Why Collectors Love It Today
Collectors love the LM002 for the same reason enthusiasts cannot stop staring at it online: there is still nothing quite like it. It combines the mythology of classic Lamborghini V12s with the visual aggression of a purpose-built desert truck. It is rare, historically important, mechanically bizarre, and impossible to mistake for anything else.
It also represents a moment when car companies occasionally greenlit ideas that made no sense on a spreadsheet. Modern performance SUVs can be justified with market research, platform sharing, emissions planning, and global luxury demand. The LM002 feels more personal and more reckless. It came from a period when a small exotic manufacturer could still build something gloriously irrational and let the world figure out what to call it later.
That rarity has helped keep values strong. Top examples with documented history, correct equipment, and excellent preservation have become serious collector assets, not just curiosities. As younger enthusiasts grow up in a world where performance SUVs are everywhere, the LM002 keeps gaining relevance because it looks less like a novelty and more like the missing origin story.
The Bottom Line
The Lamborghini LM002 was excessive in every way that made the 1980s memorable.
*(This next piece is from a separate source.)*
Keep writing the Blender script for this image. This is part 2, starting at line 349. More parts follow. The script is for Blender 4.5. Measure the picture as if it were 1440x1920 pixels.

It was oversized, overpowered, expensive, thirsty, rare, and unapologetically theatrical. But beneath the absurdity was a genuinely important idea: some people want a vehicle that can do hard-terrain work and deliver supercar-level identity.
That idea is no longer weird. It is now one of the most profitable corners of the global SUV and truck market. Which means the LM002 was not just crazy. It was early. Very early. And that is why it still matters. It was the original supertruck, built before the rest of the industry caught up to the fantasy.
Editorial note: Production totals, output figures, pricing, and technical details can vary slightly across period sources, market specifications, and later collector references. Buyers and historians should verify final chassis-specific details with marque experts and documented records.